When I was in seventh grade, Helen arrived in my New England town. We locals had never seen anything like her. She was from New Jersey. She wore hip-hugger bell-bottoms, knew sexy line dances, smoked cigarettes, and had actually kissed a boy.

She was also mean. She befriended me initially -- perhaps because I lived next door and she needed a friend. But once she realized I was a shy bookworm, she dropped me. Then she laughed at my clothes (in my face) and started rumors about me (behind my back).

Eventually I learned to ignore her. But the pain of her rejection haunted me for years. It even made me distrustful of "girl groups" long into adulthood.

The topic of girl bullying is not new. Dozens of lay books and scholarly journals have explored the ways "relational aggression -- tactics such as exclusion, rumor mongering, and Internet harassment -- can damage girls' self-esteem. But only recently have researchers begun looking at what bullying does to the bullies themselves. The news is not good.

In the short term, girl bullies often are rejected by peers and lack meaningful relationships, notes Charisse Nixon, PhD, co-author of Girl Wars: 12 Strategies That Will End Female Bullying and an assistant professor of developmental psychology at Pennsylvania State University in Erie.
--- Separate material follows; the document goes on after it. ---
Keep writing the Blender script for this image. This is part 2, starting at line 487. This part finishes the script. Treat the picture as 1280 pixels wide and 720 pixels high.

In the long term, "these girls learn to manipulate people like chess pieces," Nixon says. "Unfortunately, this can harm their ability to have meaningful relationships and successful careers."

Some characteristics of a girl bully are jealousy, feelings of superiority, poor impulse control, and lack of empathy. Nixon believes girls bully when their basic needs of "ABCs, and me" -- acceptance (by self), belonging (among others), control, and meaningful existence -- are thwarted. "These needs apply to everyone," she notes, "children and adults." People will do what they need to do to get those needs met.
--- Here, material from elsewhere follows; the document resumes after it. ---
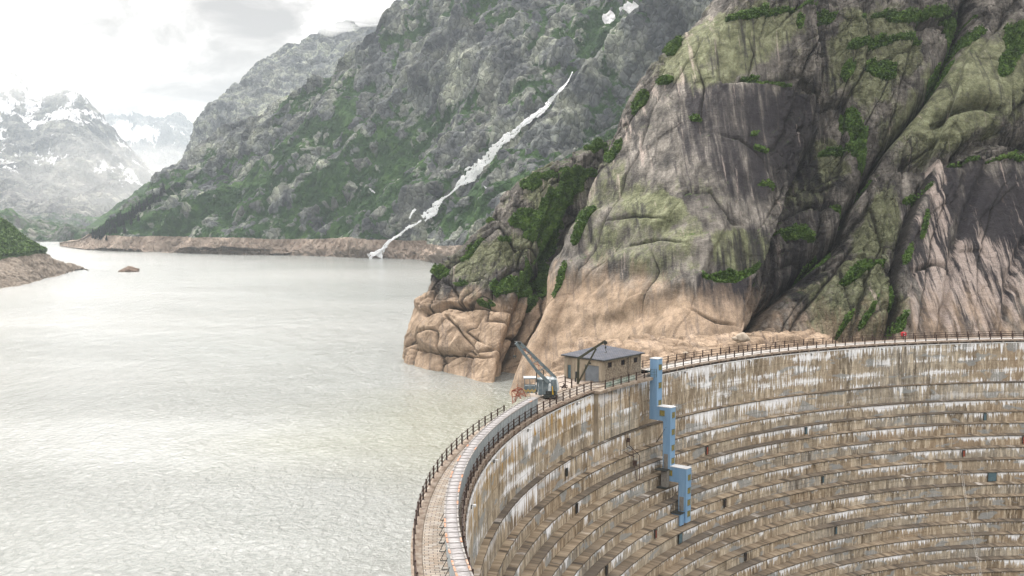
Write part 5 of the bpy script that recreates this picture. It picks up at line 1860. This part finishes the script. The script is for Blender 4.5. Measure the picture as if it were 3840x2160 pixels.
# derrick standing in front of the hut
der = empty('derrick', tuple(at(2163.7, 1439.4, 124.4)))
der.location[2] = 0
tag(der, 'dark green swing derrick with chain and hook in front of the hut', 'crane')
do = np.array(der.location)


def dpt(zx, zy, Y):            # point from the 3.22x enlarged corner view
    return at(1850 + zx / 3.22, 1250 + zy / 3.22, Y) - do


b_ = MB()
foot, top = dpt(1022, 610, 124.4), dpt(1030, 300, 124.4)
foot[2] = 0
b_.bar(foot, top, .27, .22); b_.bar(foot + np.array([-.12, 0, 0]), top + np.array([-.12, .1, 0]), .07)
b_.build('mast', M_olive, der)
jib = dpt(1350, 92, 121.6)
b_ = MB(); b_.bar(top, jib, .17, .24); b_.bar(top + HU * .0 + np.array([.1, -.15, 0]), jib + np.array([.05, -.1, .02]), .06, .20)
b_.build('jib', M_olive, der)
b_ = MB(); b_.bar(foot + HU * .12, dpt(1240, 185, 122.6), .16, .16); b_.build('brace', M_olive, der)
b_ = MB()
b_.tube([jib + np.array([.02, -.12, -.22]), jib + np.array([.02, .12, -.22])], .24, 12)
b_.build('sheave', M_dark, der)
b_ = MB()
hk = dpt(1356, 170, 121.6)
b_.tube([jib - HU * .3, hk], .03, 5); b_.tube([hk + HU * .12, hk - HU * .12], .10, 8)
hook = b_.build('chain', M_dark, der)
b_ = MB()
hc = dpt(1356, 222, 121.6)
b_.tube([hk - HU * .1, hc + HU * .12], .025, 5)
b_.tube([hc + np.array([.12 * math.cos(t), 0, .12 * math.sin(t)]) for t in np.linspace(-2.6, 1.6, 9)], .035, 6)
b_.build('hook', M_dark, der)
b_ = MB(); b_.box(dpt(1000, 500, 124.2), (.25, .25, .8)); b_.box(dpt(992, 560, 124.2), (.2, .2, .5)); b_.build('winch', M_dark, der)

# ----------------------------------------------------------------- slewing crane under a plastic sheet
cr = empty('slewing_crane', (3.6, 116.2, 0))
tag(cr, 'grey blue slewing crane with a raised twin beam boom, partly wrapped in plastic', 'crane')
co_ = np.array(cr.location)


def cpt(zx, zy, Y):
    return at(1850 + zx / 3.22, 1250 + zy / 3.22, Y) - co_


b_ = MB()
base = cpt(690, 790, 115.2); base[2] = .0
b_.box(base + HU * .35, (1.6, 1.9, .28)); b_.box(base + HU * .68, (1.1, 1.1, .42))
for sx in (-.6, .6):
    for sy in (-.7, .7): b_.tube([base + np.array([sx - .1, sy, .2]), base + np.array([sx + .1, sy, .2])], .2, 10)
b_.build('undercarriage', M_dark, cr)
hc_ = cpt(655, 630, 115.8)
b_ = MB(); b_.box(hc_ + np.array([0, 0, -.05]), (2.2, 1.9, 1.75), taper=.9); b_.box(hc_ + np.array([-.9, -.1, .1]), (.7, 1.3, 1.5))
b_.box(hc_ + np.array([.25, -.97, .05]), (.9, .06, 1.1)); b_.build('housing', M_greyblue, cr, bevel=.05)
# sheet: draped pleated surface over the housing
th = np.linspace(0, 2 * math.pi, 64, endpoint=False)
vs, fs = [], []
prof = [(0.05, 1.12), (.6, 1.10), (1.0, .86), (1.12, .35), (1.16, -.25), (1.2, -.8), (1.12, -1.05)]
for i, (r, z) in enumerate(prof):
    for j, t in enumerate(th):
        fold = 1 + (.05 + .05 * i / 6) * math.sin(9 * t + 1.3 * math.sin(3 * t)) + .03 * math.sin(23 * t + i)
        cx_, sy_ = math.cos(t), math.sin(t)
        sq = 1.0 / max(abs(cx_), abs(sy_)) ** .55
        drop = (.35 * math.sin(2.2 * t + 1) if i >= 4 else .06 * math.sin(5 * t))
        vs.append(hc_ + np.array([cx_ * r * fold * sq * 1.02, sy_ * r * fold * sq * .88, z * .86 + drop]))
m_ = len(th)
for i in range(len(prof) - 1):
    for j in range(m_):
        # the plastic is torn open towards the valley, showing the housing
        tj = th[j]
        if i >= 2 and (4.15 < tj < 4.6 or (5.0 < tj < 5.5 and i < 5)): continue
        fs.append((i * m_ + j, i * m_ + (j + 1) % m_, (i + 1) * m_ + (j + 1) % m_, (i + 1) * m_ + j))
b_ = MB(); b_.add(vs, fs); b_.build('plastic_sheet', M_tarp, cr, smooth=True)
b_ = MB()
p1, p2 = cpt(672, 600, 114.9), cpt(748, 535, 116.4)
q1, q2 = cpt(272, 115, 113.6), cpt(318, 112, 114.8)
k1 = cpt(520, 445, 114.4)
b_.bar(p1, k1, .26, .36); b_.bar(k1, q1, .21, .30); b_.bar(p2, q2, .21, .34)
for t in (.06, .3, .5, .7, .86, .97):
    b_.bar(p1 + (q1 - p1) * t, p2 + (q2 - p2) * t, .07, .07)
b_.build('boom', M_greyblue, cr)
b_ = MB()
for t0, t1 in ((.3, .5), (.5, .3), (.5, .7), (.7, .86), (.86, .7)):
    b_.bar(p1 + (q1 - p1) * t0, p2 + (q2 - p2) * t1, .035)
b_.build('lacing', M_rust, cr)
b_ = MB(); b_.tube([(q1 + q2) / 2 + np.array([-.35, 0, 0]), (q1 + q2) / 2 + np.array([.35, 0, 0])], .17, 12); b_.bar(q1, q2, .12); b_.build('head_sheave', M_dark, cr)
b_ = MB()
h1, h2 = cpt(240, 165, 113.4), cpt(268, 175, 113.4)
b_.tube([q1, cpt(238, 265, 113.4)], .02, 5); b_.tube([q1 + np.array([.15, 0, 0]), cpt(272, 265, 113.4)], .02, 5)
b_.box(cpt(255, 275, 113.4), (.42, .12, .16)); b_.box(cpt(244, 293, 113.4), (.1, .1, .2)); b_.box(cpt(268, 290, 113.4), (.1, .1, .16))
b_.build('hook_block', M_dark, cr)
b_ = MB(); b_.bar(cpt(522, 590, 114.6), cpt(522, 470, 114.6), .12); b_.bar(cpt(606, 560, 115.6), cpt(606, 445, 115.6), .10); b_.bar(cpt(606, 445, 115.6), cpt(560, 440, 115.2), .05)
b_.build('gantry_post', M_dark, cr)
b_ = MB(); b_.tube([cpt(560, 500, 114.8), q1], .014, 4); b_.tube([cpt(650, 510, 115.6), q2], .014, 4); b_.build('cable', M_dark, cr)
cb = cpt(441, 672, 115.4)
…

Whatever the cause of bullying, researchers are now focusing on prevention -- including counseling to get at the root of the need to bully; teaching healthy communication skills; and introducing schoolwide antibullying programs.

What should you do if your daughter is accused of being a bully? Psychologist Charisse Nixon, PhD, offers these tips and advises seeking counseling if the behavior continues.

Discuss perspective. "Developmentally, adolescents often have no idea how their behavior hurts others."

Model healthy ways of dealing with conflict. "As grown-ups we are often unconscious of the ways we ourselves bully, like the way we gossip behind people's backs. But girls pick up on all that," says Nixon.

Make sure her basic needs are being met. These include acceptance and a sense of belonging. "If she's not getting what she needs, she'll find a destructive way to cope."

No antibullying programs -- or even caring adults -- existed to help my tormentor, Helen, who, I realized later, was having a hard time herself. She had just moved to a new school and her parents were divorced. No doubt she put me down to give her own social standing a leg up. It's a shame she had no better way.